■ Requirement: Copy out the data below verbatim.

■ Information shown:
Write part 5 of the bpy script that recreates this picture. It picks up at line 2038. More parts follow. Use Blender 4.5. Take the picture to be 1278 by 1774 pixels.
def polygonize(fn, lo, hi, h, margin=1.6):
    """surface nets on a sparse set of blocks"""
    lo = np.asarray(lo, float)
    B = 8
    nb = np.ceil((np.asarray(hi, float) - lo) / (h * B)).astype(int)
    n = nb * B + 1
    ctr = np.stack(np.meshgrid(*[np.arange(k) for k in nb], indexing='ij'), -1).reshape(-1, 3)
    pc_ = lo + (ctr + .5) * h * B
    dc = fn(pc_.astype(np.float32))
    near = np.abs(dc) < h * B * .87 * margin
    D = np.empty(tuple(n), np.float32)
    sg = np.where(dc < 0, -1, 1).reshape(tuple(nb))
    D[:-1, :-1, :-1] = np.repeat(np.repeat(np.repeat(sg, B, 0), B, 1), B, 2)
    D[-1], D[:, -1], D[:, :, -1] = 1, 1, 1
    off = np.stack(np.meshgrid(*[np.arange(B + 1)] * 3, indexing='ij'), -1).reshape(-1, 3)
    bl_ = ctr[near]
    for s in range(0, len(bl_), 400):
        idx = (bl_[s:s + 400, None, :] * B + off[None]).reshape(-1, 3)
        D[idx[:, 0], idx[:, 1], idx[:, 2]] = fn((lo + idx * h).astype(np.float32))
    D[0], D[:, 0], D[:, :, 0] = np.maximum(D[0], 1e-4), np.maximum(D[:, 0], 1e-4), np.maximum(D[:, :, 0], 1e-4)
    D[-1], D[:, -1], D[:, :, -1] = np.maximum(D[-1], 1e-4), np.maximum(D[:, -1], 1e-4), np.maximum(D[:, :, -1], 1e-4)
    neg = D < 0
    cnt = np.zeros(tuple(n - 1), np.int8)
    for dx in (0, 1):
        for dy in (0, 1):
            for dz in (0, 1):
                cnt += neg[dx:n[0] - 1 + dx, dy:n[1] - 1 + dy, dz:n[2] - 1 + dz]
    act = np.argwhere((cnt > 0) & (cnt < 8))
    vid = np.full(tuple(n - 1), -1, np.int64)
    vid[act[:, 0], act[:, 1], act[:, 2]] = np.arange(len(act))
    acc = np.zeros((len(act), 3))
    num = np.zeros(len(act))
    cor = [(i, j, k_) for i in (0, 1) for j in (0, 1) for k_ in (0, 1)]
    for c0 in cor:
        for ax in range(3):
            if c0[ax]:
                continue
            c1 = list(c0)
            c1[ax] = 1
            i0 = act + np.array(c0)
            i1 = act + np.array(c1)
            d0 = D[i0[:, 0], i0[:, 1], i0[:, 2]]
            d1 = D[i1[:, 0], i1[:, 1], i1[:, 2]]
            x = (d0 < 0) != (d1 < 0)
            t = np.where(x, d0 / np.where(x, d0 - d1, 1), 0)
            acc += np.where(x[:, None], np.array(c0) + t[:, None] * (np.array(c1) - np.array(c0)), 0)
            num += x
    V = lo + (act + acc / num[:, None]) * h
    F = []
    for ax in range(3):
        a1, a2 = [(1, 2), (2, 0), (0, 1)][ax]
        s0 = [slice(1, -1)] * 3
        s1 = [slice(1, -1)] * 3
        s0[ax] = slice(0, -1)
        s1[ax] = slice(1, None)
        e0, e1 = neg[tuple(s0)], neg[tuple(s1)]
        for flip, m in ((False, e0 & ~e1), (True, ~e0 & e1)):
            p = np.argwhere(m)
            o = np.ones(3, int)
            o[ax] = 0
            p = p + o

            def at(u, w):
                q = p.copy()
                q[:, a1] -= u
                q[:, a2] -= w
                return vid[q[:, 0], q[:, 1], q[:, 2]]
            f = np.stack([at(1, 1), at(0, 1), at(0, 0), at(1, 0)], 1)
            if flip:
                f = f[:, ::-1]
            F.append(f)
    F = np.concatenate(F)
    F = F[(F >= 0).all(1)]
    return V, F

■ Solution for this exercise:
Write part 5 of the bpy script that recreates this picture. It picks up at line 2038. More parts follow. Use Blender 4.5. Take the picture to be 1278 by 1774 pixels.
def polygonize(fn, lo, hi, h, margin=1.6):
    """surface nets on a sparse set of blocks"""
    lo = np.asarray(lo, float)
    B = 8
    nb = np.ceil((np.asarray(hi, float) - lo) / (h * B)).astype(int)
    n = nb * B + 1
    ctr = np.stack(np.meshgrid(*[np.arange(k) for k in nb], indexing='ij'), -1).reshape(-1, 3)
    pc_ = lo + (ctr + .5) * h * B
    dc = fn(pc_.astype(np.float32))
    near = np.abs(dc) < h * B * .87 * margin
    D = np.empty(tuple(n), np.float32)
    sg = np.where(dc < 0, -1, 1).reshape(tuple(nb))
    D[:-1, :-1, :-1] = np.repeat(np.repeat(np.repeat(sg, B, 0), B, 1), B, 2)
    D[-1], D[:, -1], D[:, :, -1] = 1, 1, 1
    off = np.stack(np.meshgrid(*[np.arange(B + 1)] * 3, indexing='ij'), -1).reshape(-1, 3)
    bl_ = ctr[near]
    for s in range(0, len(bl_), 400):
        idx = (bl_[s:s + 400, None, :] * B + off[None]).reshape(-1, 3)
        D[idx[:, 0], idx[:, 1], idx[:, 2]] = fn((lo + idx * h).astype(np.float32))
    D[0], D[:, 0], D[:, :, 0] = np.maximum(D[0], 1e-4), np.maximum(D[:, 0], 1e-4), np.maximum(D[:, :, 0], 1e-4)
    D[-1], D[:, -1], D[:, :, -1] = np.maximum(D[-1], 1e-4), np.maximum(D[:, -1], 1e-4), np.maximum(D[:, :, -1], 1e-4)
    neg = D < 0
    cnt = np.zeros(tuple(n - 1), np.int8)
    for dx in (0, 1):
        for dy in (0, 1):
            for dz in (0, 1):
                cnt += neg[dx:n[0] - 1 + dx, dy:n[1] - 1 + dy, dz:n[2] - 1 + dz]
    act = np.argwhere((cnt > 0) & (cnt < 8))
    vid = np.full(tuple(n - 1), -1, np.int64)
    vid[act[:, 0], act[:, 1], act[:, 2]] = np.arange(len(act))
    acc = np.zeros((len(act), 3))
    num = np.zeros(len(act))
    cor = [(i, j, k_) for i in (0, 1) for j in (0, 1) for k_ in (0, 1)]
    for c0 in cor:
        for ax in range(3):
            if c0[ax]:
                continue
            c1 = list(c0)
            c1[ax] = 1
            i0 = act + np.array(c0)
            i1 = act + np.array(c1)
            d0 = D[i0[:, 0], i0[:, 1], i0[:, 2]]
            d1 = D[i1[:, 0], i1[:, 1], i1[:, 2]]
            x = (d0 < 0) != (d1 < 0)
            t = np.where(x, d0 / np.where(x, d0 - d1, 1), 0)
            acc += np.where(x[:, None], np.array(c0) + t[:, None] * (np.array(c1) - np.array(c0)), 0)
            num += x
    V = lo + (act + acc / num[:, None]) * h
    F = []
    for ax in range(3):
        a1, a2 = [(1, 2), (2, 0), (0, 1)][ax]
        s0 = [slice(1, -1)] * 3
        s1 = [slice(1, -1)] * 3
        s0[ax] = slice(0, -1)
        s1[ax] = slice(1, None)
        e0, e1 = neg[tuple(s0)], neg[tuple(s1)]
        for flip, m in ((False, e0 & ~e1), (True, ~e0 & e1)):
            p = np.argwhere(m)
            o = np.ones(3, int)
            o[ax] = 0
            p = p + o

            def at(u, w):
                q = p.copy()
                q[:, a1] -= u
                q[:, a2] -= w
                return vid[q[:, 0], q[:, 1], q[:, 2]]
            f = np.stack([at(1, 1), at(0, 1), at(0, 0), at(1, 0)], 1)
            if flip:
                f = f[:, ::-1]
            F.append(f)
    F = np.concatenate(F)
    F = F[(F >= 0).all(1)]
    return V, F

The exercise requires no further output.